A flat bed of fish totes arrived in Williams Lake Wednesday morning for distribution to four Tsilhqot’in communities. Monica Lamb-Yorski photo

Big Bar slide prompts first-time-ever salmon purchase by four Tsilhqot’in communities

The fish arrived on a flatbed trailer Wednesday in totes for distribution

With bleak prospects for this year’s fishing season due to the Big Bar slide, four Tsilhqot’in communities have purchased hundreds of fish from a Coastal First Nation.

Read more: About 56,000 salmon now past Big Bar slide

On Wednesday morning, Clayton Mortensen of Lake City Glass in Williams Lake was moving 1,000 pound totes of coho off a flatbed trailer and truck belonging to the Okanagan Nations Alliance who transported the salmon from Ahousaht First Nation on the west coast of Vancouver Island.

Tl’esqox Chief Francis Laceese said salmon are a main food source and have always been for members of the Tsilhqot’in Nation.

“We’ve fished for thousands of years — it’s part of our rights and title,” he told the Tribune Wednesday.

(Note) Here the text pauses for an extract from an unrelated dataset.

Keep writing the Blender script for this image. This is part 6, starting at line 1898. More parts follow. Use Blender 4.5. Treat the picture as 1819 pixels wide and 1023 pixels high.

Normally his community fishes at nearby Farwell Canyon or on IR#3, a 15-acre spot on the Fraser River where they have a fishing site.

Laceese said they’ve purchased 600 salmon and other communities have ordered more or less.

“I’ve always said we should have a back-up plan in case the water got too warm in the rivers and have said we would have to team up with other nations,” he said.

Laceese and Jimmy Lulua, Chief of Xeni Gwet’in said they are also encouraging their members who are able, to fish local lakes for trout.

“We might even have a culture camp in the winter to do some ice fishing,” Laceese said.

Lulua said the band set aside $10,000 to buy fish for the elders and community events.

“We are encouraging everyone that is able to hunt for deer and utilize our lakes to fish,” Lulua said. “Never in our history have we had to buy fish. We always traded.”

The link with the community of Ahousaht was forged by Shawn Atleo, former National Chief of the Assembly of First Nations, along with his wife Heather have been working for the Tsilhqot’in National Government’s negotiation team for the last three years on the its rights and title case implementation.

“Through Shawn we were able to get fish from them,” Lulua said. “Some of our elders were saying the fish are richer than they are used to.”

On Friday, Aug. 30, the TNG announced a suspension of retention of all salmon from the Chilcotin, Chilko and Taseko rivers and all their tributaries to conserve salmon stocks in light of the Big Bar slide.

Read more: TNG prohibits salmon retention in wake of Big Bar slide

Lulua said the sport fishery on the Fraser River has not been closed which he feels is a ‘wrinkle’ in the TNG’s relationship with Fisheries and Oceans Canada.

“The mandate we’ve heard from DFO is that First Nations come first so if the First Nations fishery is shut down then all fisheries are shut down. We will see what comes. They did tell us we will have an international seat and they are working on that, but it has not happened yet.”

There are spawning beds in title land, Lulua added.

“We are basically the mother that hosts the fish and once they go down to the ocean we don’t have any jurisdiction. We want to have a say on things that are happening to the fish. We need to have a certain amount of fish returning every year and our people should never ever have to worry about fish. Now every year we are having to worry about fish. Things have to change and we will make those changes.”